Fortunately, we have enough space in the house for the stacks and shelves of books we own. I find comfort in books, and knowledge, and enjoyment. If I have a book with me, I figure I'm never alone.
And some books, even if I haven't opened them since Watergate was in the news, it just feels good to have them around. It's like an old friend that you don't necessarily have to talk to every five minutes, but you know they would be there in one minute if you need to hear from them. The collections of Robert Benchley's essays or compendia of letters from writers such as Jack Kerouac or Gore Vidal are books I can pick up, open at random, and find myself awash in the memory of the first time I read that selection. Or the fourteenth time!
I will confess to one big change in my reading habits. Because I was raised by parents who lived through the Great Depression, I was acclimated to not wasting anything, be it food, clothing, or money. For that reason, many times earlier in life, I continued to plow through books that I found absolutely awful.
It might have been because I spent money for the book, maybe it was because I kept thinking that no one could really write this poorly and I thought with each turn of the page, it would all get better, but it didn't (John Grisham comes to mind).

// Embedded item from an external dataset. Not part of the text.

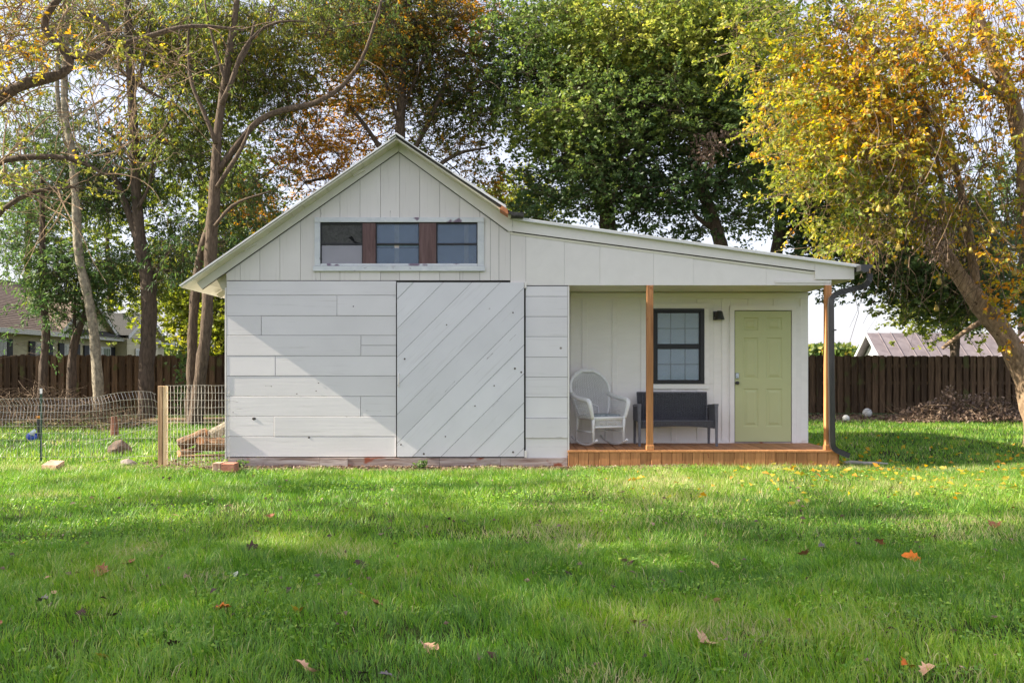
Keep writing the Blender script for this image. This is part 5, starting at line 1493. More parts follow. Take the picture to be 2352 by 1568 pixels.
# tree with thin rust coloured crown behind the ridge
grow_tree('rust_tree', 'tree with sparse rust-orange crown rising right behind the barn ridge', 'tree', treebase(922, 26.5),
  [pl([(925, 950, .26), (922, 700, .22), (920, 480, .18), (918, 330, .15), (922, 230, .13), (925, 150, .11), (930, 60, .09), (940, -40, .07)], 26.5),
   pl([(920, 430, .09), (880, 350, .08), (840, 290, .06), (800, 240, .04)], 26.5), pl([(920, 400, .08), (960, 330, .07), (1000, 250, .06), (1030, 170, .04)], 26.5),
   pl([(921, 480, .08), (980, 400, .07), (1050, 350, .05), (1120, 340, .03)], 26.5), pl([(922, 300, .06), (890, 210, .05), (870, 130, .04)], 26.5), pl([(922, 260, .06), (955, 180, .05), (985, 100, .04)], 26.5),
   pl([(920, 520, .08), (860, 440, .06), (780, 400, .05), (700, 420, .03)], 26.5)],
  [bl_(880, 160, 27.3, 150, 120, 2.4, .7, .62), bl_(760, 280, 27.3, 120, 70, 2, .7, .74), bl_(720, 390, 27.3, 90, 60, 1.6, .8, .70), bl_(1010, 130, 27.8, 130, 120, 2.2, .7, .5), bl_(1010, 310, 27.8, 120, 60, 1.8, .55, .5), bl_(900, 20, 27.8, 240, 70, 2.4, 1, .3), bl_(1090, 230, 27.8, 80, 100, 2, .6, .35), bl_(1090, 430, 27.8, 90, 50, 1.6, .9, .4), bl_(590, 480, 26.8, 70, 40, 1.3, .9, .75), bl_(820, 60, 27.3, 110, 80, 2, .9, .4)],
  leaf_orange, M['brown_bark'], 960, 66, .10, .05, 17, spread=.34, zone=(.6, .9), twig_r=.014, extra=curly(M['dark_bark'], 260, (620, 1150), (0, 480), (.01, .026), 2.6))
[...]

But The Corrections changed everything. This hefty turgid log was a winner of the National Book Award and was on all the best seller lists, and the critics all broke their necks to praise it. I bought it, I started it, and I was stultified from the first. I kept thinking of the line in F. Scott Fitzgerald's The Great Gatsby, "So we beat on, boats against the current, borne ceaselessly into the past.” I really had the feeling that the books was dragging me with the current into the Sea of Bad Fiction, but did I stop reading? I did not, but when I was finished at last, I vowed never again to stick with a book I was not enjoying. I dropped it like a bad habit! Because it was.
You can usually spot a dozen or so copies of it at the Book Thing!